Thursday, September 29, 2011

The Guilty

by Peter E. Gordon

New Republic

September 29, 2011

This past April marked the fiftieth anniversary of the trial of Adolf Eichmann. Captured in 1960 by the Mossad in Buenos Aires, where he had been living with his family under an assumed name, the former high-ranking SS officer and head of the Gestapo’s Department for Jewish Affairs was flown to Jerusalem, where he stood trial in an Israeli court for his pivotal role in both the design and the implementation of the Final Solution. By mid-August, Eichmann had been sentenced to death. He died by hanging in Ramle Prison in 1962, and it was decided to scatter his ashes at sea to prevent neo-Nazi efforts at commemoration.
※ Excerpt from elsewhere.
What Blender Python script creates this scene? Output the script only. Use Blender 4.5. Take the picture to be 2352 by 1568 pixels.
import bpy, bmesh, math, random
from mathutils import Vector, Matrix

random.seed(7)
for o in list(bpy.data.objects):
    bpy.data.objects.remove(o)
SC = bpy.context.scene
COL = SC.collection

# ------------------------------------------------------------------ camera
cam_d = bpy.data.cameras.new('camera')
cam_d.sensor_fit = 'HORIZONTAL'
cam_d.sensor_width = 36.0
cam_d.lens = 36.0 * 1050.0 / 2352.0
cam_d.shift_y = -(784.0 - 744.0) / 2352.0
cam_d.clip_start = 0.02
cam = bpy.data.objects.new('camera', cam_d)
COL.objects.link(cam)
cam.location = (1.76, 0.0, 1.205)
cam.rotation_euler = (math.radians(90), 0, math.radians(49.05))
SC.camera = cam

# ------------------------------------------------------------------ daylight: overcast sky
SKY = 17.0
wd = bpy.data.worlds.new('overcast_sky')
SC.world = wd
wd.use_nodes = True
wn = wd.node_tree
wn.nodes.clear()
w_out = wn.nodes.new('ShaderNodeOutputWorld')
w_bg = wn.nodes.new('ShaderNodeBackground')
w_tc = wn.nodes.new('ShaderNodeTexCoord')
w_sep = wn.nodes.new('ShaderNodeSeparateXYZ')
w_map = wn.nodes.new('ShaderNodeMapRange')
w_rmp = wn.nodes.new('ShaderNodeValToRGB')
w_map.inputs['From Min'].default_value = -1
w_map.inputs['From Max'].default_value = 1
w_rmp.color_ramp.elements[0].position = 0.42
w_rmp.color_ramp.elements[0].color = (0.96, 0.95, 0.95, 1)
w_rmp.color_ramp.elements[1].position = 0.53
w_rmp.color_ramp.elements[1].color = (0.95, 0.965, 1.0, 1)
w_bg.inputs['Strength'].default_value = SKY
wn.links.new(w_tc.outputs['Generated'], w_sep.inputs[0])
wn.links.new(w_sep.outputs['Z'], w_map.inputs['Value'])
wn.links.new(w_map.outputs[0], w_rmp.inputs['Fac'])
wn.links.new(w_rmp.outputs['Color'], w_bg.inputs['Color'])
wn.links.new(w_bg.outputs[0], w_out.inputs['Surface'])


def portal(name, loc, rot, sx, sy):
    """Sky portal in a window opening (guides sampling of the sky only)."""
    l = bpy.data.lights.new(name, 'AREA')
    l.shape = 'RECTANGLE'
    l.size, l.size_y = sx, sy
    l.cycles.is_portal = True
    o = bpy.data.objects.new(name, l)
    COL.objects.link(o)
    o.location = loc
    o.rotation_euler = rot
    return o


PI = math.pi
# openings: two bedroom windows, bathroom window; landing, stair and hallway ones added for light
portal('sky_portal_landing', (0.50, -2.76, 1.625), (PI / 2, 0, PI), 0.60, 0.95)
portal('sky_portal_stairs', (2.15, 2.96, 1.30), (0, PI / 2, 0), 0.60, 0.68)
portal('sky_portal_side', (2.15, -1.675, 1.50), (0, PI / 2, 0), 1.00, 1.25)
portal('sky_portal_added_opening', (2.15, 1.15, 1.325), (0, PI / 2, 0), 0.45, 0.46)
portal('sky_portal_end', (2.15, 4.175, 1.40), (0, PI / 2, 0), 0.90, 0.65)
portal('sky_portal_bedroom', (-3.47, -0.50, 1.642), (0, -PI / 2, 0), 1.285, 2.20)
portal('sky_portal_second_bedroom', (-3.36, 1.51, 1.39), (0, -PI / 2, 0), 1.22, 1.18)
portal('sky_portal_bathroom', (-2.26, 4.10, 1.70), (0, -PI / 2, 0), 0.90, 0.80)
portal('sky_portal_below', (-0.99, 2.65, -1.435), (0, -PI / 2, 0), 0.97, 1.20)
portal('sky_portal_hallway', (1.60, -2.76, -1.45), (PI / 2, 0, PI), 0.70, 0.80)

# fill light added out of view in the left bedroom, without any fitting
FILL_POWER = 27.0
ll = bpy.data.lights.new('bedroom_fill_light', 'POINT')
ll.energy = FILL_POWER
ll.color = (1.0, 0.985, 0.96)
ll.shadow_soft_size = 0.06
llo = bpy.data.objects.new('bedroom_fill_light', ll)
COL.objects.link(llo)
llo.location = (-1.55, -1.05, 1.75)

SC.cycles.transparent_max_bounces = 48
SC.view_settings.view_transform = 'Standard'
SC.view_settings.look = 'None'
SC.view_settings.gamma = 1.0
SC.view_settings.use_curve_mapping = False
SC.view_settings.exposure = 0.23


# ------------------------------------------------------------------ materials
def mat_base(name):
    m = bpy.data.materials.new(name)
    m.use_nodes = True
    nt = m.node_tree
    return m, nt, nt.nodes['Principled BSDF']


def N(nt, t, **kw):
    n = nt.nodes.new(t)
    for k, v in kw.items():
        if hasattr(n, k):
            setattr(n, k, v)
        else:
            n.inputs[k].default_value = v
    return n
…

The trial represented a true watershed in the postwar struggle to come to terms with the legacy of Nazism and the Holocaust. This anniversary thus serves as an appropriate occasion for assessing its long-term significance. The historian Deborah Lipstadt is an interesting person for the task. Although she is well-known for her studies of the American press during the Holocaust and for her comprehensive indictment of post-Holocaust revisionism, she is surely most famous for her courageous appearance in a British court to fend off charges of libel brought by the Holocaust-revisionist David Irving (an experience that she captured in full legal detail in her book History on Trial in 2005).

Lipstadt is hardly a bashful writer, and it is chiefly her sense of personal mission that distinguishes her narrative of the Eichmann trial. Like many of the works that have appeared in the ‘Jewish Encounters’ series from Schocken and Nextbook, Lipstadt’s book combines a familiar genre of historical summation with a more unusual species of personal and historical reflection. It is a serviceable summary of the events and the major themes of the trial itself. But readers already familiar with this story will not find much to surprise them in Lipstadt’s narrative. More interesting are Lipstadt’s remarks on Hannah Arendt, whose controversial interpretation of the trial is subjected – not surprisingly -- to a severe dismantling. But what will grab the reader’s attention most of all is the unusual way Lipstadt interweaves the narrative of the Eichmann trial with more speculative remarks on its significance in relation to revisionism.

It is worth pondering why a single trial should have had the impact it did. After all, the Eichmann trial was hardly the first courtroom prosecution of former Nazis. By the end of the 1940s, the series of trials carried out by the allied military tribunal at Nuremberg had issued nearly one hundred and fifty guilty verdicts. Lesser-known trials conducted by personnel of the United States military at the former Dachau concentration camps led to an even greater number of guilty verdicts. But the Eichmann trial was different in several ways. First and foremost, it was the trial of a single man rather than a crowd of men. In our own time, especially after the various scandals regarding the past crimes of erstwhile Nazis and collaborators, it is too easy to forget how stunning it must have seemed to witness a trial dedicated to the prosecution of a single individual. The sheer scale of Nazi war-crimes often tempts historians to philosophize in grand ways about the impossibility of representation. But when the isolated war-criminal is sitting in the courtroom in a glass box, some (though only some) of the difficulties of imagining human depravity are removed.